I’ve followed Syncplicity for 18 months or so now – when I first came across them, it was safe to say that they were a provider offering cloud storage, with an interface wrapped around it. Today’s announcement see them shed that model entirely and now become the interface that brings together users storage islands of choice all in one place. It’s a smaller slice of the ecosystem, and that brings some inherent risks to Syncplicity, but they’re also broadening their footprint significantly.

Why did Google chose Syncplicity? Currently there are 5000 customers shared between Syncplicity and Google, and those customers have around one million files synced – it’s a sufficient number to give Google proof-of-concept, and Syncplicity obviously manage to increase their footprint significantly with the partnership.
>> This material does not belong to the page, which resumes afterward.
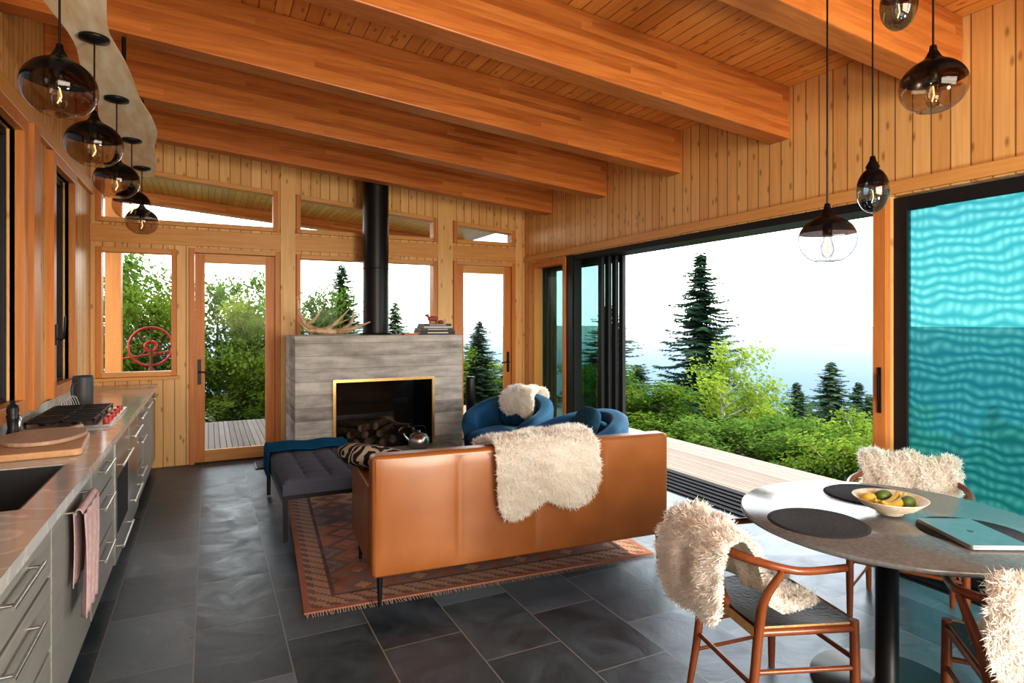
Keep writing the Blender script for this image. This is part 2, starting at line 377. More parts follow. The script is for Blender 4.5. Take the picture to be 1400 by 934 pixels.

I questioned Chung about the changing situation this brings to his business, the sands in the sync/backup/storage space are shifting fast and Syncplicity has deftly maneuvered with them. His response:

Our key differentiator is in allowing users to view stuff across different clouds. While our initial approach was turnkey storage/syncing, our customers pushed us in this direction as they needed us to integrate with whichever way they prefer to store data

One interesting thing to note about this deal is that Google is setting initial limits of 1Gb space and 256Mb maximum file size for its storage solution. (Regular users have 1 GB of free storage and can purchase more for $0.25/GB. Enterprise customer pay higher prices, starting at $17/year for 5 GB). Syncplicity users on the other hand can set their own storage size and have no file size limits – an interesting situation then arises when users chose to sync a particular folder onto Google if it contains larger files – in this instance the folder would appear within Syncplicity, and on all the devices that are synced with it, but would not in fact appear within Google.
 
For this reason, and in something of a hidden blessing for Syncplicity, Google customers who chose to use the storage system are more likely to view their files via the Syncplicity interface as it will show all their files, regardless of which have actually been synced to Google. A minor point possibly, but one which will secure a few more eyeballs, and user habits, for Syncplicity. This is after all their core offering – the interface that ties together all the discrete island of storage a user may have.

Another feature of this integration is that Google will follow the business rules Syncplicity uses for versioning control – in this way users get a consistent approach to versioning control across all their files.

It’s exciting times – exciting for Syncplicity, interesting for Google and above all one step closer to cloud nirvana for us, the users.